Byzantine describes the Byzantine Empire, this was the eastern part of Europe controlled by the Roman Empire from approximately 330 AD to 1453 AD.

Byzantine Generals’ Problem is a made up, historical situation where multiple generals and their individual armies have surrounded a city to attack it. The majority of the generals must somehow coordinate a decision to either attack or retreat at the same time, otherwise the situation will end in a major failure.

Byzantine Generals Problem Image

The main problem preventing coordinated action is low trust. Reasons for low trust may include:

  • The generals are far enough apart that they cannot communicate directly or even see each other, so they must trust their messengers to deliver messages.
  • One or more generals may be a traitor and could send false messages to the other generals.
  • One or more messengers may be a traitor and could send false messages to the other generals.
  • The enemy city may catch a messenger and send false messages.

This Byzantine Generals Problem is commonly brought up when talking about cryptocurrencies.

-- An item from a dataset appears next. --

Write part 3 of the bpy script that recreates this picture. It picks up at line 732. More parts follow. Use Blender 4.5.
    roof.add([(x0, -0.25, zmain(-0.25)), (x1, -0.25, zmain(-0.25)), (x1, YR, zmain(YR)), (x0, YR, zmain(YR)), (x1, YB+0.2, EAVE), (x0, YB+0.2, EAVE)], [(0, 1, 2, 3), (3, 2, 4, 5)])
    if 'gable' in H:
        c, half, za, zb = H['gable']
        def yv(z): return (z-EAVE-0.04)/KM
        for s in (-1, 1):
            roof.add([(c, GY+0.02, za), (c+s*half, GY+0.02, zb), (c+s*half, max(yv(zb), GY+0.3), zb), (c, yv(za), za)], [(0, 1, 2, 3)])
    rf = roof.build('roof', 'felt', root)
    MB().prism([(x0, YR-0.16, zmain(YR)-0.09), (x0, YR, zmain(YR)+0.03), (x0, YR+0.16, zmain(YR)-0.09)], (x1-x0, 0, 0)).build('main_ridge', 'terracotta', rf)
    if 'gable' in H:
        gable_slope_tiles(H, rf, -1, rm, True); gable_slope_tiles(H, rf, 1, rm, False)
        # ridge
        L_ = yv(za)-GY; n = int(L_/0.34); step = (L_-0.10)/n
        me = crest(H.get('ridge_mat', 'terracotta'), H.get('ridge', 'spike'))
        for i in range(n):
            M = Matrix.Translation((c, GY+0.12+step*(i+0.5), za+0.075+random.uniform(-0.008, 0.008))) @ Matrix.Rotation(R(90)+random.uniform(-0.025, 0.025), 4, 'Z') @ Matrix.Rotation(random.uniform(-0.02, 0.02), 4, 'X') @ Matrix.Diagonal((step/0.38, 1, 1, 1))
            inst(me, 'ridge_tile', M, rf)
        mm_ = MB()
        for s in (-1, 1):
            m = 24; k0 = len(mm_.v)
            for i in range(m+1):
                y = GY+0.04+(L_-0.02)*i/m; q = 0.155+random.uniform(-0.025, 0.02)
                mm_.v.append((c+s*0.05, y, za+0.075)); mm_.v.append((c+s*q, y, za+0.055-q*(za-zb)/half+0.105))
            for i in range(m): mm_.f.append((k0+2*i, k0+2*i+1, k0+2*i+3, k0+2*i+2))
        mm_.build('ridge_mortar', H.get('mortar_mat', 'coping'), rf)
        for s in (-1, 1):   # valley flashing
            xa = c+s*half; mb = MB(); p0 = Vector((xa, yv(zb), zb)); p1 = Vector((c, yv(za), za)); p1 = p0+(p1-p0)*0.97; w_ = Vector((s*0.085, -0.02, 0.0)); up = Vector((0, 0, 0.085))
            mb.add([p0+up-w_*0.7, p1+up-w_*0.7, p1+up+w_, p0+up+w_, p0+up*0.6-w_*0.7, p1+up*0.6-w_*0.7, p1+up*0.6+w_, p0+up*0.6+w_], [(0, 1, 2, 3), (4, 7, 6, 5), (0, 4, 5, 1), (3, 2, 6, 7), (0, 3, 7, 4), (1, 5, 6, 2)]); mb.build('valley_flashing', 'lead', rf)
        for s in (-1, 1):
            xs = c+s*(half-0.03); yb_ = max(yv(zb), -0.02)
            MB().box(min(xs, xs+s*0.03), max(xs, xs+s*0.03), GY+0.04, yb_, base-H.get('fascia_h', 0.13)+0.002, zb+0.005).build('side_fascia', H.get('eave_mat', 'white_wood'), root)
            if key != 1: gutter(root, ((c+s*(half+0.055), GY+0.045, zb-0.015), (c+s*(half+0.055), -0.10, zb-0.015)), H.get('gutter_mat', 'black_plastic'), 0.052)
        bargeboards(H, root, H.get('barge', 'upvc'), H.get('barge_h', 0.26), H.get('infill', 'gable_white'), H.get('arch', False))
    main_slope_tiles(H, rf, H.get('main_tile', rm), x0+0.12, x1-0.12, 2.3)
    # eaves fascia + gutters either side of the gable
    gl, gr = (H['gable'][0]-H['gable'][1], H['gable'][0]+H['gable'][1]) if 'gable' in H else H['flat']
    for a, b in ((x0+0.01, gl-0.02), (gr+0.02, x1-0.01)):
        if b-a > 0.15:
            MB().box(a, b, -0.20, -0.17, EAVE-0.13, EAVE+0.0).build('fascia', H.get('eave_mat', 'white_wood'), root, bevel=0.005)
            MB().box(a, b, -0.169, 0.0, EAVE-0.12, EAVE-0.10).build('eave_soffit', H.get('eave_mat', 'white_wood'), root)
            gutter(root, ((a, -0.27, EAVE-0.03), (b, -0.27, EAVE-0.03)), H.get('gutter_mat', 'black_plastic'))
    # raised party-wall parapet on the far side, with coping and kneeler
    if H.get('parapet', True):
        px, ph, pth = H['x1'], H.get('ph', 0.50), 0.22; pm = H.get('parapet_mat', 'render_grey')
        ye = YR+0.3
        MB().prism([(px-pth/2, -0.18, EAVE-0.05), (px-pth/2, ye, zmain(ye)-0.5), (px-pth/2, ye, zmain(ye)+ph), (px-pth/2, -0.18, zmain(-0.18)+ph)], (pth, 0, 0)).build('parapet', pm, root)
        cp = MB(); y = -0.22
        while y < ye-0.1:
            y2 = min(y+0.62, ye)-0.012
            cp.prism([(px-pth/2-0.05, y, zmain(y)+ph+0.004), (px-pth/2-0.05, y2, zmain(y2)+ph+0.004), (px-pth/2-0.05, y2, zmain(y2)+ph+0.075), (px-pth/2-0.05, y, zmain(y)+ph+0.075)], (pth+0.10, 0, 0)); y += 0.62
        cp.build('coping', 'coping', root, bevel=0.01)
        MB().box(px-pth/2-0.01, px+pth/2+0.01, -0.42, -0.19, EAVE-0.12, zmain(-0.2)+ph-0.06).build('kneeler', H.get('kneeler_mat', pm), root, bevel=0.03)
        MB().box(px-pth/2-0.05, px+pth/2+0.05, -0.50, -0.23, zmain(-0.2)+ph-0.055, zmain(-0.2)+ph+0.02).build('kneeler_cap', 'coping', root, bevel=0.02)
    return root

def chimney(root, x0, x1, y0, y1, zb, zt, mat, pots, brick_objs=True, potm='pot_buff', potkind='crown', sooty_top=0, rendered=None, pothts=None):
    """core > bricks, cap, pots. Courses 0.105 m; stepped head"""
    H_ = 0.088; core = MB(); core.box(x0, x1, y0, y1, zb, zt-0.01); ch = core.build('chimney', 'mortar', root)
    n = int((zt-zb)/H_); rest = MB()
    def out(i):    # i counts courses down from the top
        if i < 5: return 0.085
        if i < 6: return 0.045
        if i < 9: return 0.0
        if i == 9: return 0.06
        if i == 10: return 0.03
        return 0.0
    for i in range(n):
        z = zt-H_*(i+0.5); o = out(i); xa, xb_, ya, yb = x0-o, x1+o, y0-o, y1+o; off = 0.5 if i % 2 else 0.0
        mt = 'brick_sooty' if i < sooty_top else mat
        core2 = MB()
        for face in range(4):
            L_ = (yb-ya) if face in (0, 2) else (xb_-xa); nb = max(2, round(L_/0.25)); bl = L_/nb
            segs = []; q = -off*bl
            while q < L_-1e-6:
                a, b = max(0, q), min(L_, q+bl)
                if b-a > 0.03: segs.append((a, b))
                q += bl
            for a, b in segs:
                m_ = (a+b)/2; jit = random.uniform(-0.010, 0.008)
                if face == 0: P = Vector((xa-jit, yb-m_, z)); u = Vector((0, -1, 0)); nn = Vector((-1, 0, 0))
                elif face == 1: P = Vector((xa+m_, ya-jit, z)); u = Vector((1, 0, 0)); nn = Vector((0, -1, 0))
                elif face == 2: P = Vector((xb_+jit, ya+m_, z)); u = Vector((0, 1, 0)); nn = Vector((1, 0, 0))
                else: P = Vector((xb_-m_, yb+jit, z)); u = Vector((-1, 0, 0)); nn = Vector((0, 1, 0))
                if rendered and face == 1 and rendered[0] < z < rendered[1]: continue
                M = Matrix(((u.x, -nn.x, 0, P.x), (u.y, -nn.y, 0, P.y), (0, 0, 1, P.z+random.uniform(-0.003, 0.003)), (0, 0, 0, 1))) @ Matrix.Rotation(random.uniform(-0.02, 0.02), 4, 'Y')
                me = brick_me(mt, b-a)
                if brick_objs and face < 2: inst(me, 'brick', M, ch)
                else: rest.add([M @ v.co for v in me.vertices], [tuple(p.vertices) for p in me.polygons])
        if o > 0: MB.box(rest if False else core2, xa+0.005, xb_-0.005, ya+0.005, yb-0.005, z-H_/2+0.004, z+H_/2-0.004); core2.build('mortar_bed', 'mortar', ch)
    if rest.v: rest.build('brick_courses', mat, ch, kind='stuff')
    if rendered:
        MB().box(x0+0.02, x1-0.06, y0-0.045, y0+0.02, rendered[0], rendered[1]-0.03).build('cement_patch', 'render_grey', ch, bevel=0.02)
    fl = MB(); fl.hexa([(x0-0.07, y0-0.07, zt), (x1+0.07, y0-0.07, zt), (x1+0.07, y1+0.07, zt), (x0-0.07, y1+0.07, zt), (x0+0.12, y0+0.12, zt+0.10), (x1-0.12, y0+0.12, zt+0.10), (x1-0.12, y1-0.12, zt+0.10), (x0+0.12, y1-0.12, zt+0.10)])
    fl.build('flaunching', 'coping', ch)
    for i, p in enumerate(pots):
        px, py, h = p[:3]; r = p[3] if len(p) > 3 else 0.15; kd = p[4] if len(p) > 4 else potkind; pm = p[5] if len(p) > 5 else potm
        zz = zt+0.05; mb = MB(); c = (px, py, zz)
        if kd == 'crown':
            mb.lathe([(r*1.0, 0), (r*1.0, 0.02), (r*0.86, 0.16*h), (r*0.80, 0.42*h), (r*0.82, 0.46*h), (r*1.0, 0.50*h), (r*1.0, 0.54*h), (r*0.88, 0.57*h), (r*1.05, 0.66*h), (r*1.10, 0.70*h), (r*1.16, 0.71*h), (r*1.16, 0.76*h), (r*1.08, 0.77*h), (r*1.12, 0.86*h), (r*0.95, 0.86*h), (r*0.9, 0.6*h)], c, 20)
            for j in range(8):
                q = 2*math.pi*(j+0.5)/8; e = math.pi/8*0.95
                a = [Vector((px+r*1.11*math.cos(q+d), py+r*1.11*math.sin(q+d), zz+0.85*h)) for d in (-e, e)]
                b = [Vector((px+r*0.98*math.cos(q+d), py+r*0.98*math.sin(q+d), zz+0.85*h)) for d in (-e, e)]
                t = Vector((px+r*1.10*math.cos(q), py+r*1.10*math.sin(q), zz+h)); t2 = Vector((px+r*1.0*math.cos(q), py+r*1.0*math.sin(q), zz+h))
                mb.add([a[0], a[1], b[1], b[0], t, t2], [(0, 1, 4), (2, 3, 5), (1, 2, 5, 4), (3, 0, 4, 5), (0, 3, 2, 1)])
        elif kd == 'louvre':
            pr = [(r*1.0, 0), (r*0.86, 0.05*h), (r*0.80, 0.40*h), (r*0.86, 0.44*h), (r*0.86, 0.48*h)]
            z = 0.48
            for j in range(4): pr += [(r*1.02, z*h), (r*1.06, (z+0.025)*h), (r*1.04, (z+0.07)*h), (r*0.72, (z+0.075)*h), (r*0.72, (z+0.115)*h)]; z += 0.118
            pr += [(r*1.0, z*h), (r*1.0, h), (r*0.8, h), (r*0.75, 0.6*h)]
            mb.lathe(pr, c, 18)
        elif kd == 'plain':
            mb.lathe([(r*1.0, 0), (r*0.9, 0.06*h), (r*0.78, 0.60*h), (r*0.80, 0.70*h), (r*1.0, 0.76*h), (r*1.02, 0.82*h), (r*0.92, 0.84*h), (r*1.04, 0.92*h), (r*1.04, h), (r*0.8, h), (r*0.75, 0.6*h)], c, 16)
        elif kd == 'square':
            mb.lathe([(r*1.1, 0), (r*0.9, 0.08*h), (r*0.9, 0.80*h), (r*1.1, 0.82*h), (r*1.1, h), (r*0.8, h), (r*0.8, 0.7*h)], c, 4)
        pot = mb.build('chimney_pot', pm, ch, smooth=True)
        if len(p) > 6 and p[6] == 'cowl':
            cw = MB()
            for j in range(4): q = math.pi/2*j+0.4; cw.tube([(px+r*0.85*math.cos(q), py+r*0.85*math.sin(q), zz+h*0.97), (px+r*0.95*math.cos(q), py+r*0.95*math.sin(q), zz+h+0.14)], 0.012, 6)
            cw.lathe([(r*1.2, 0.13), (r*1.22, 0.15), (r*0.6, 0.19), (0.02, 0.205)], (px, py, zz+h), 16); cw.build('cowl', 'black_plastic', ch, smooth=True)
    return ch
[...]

The digital record, known as the blockchain, must verify and record identical information simultaneously across many thousands of computers and none of the computers can be trusted as a reliable source.

Bitcoin provided a unique solution to this problem known as mining:

  1. All computers verify the maximum number of transactions that can be stored at one time.
  2. The computers then compete to solve a very complicated math problem. Their motivation is a reward in bitcoin.
  3. The first computer to solve the problem would not only be rewarded, they would also record the transactions into the blockchain. Included in this recording is proof that they solved the math problem.
  4. Now the winning computer sends out their updated blockchain to the other computers.
  5. The other computers quickly and easily verify that the math problem was solved and also verify/update their recordings.
  6. The process repeats and all computers are again trying to solve the math problem.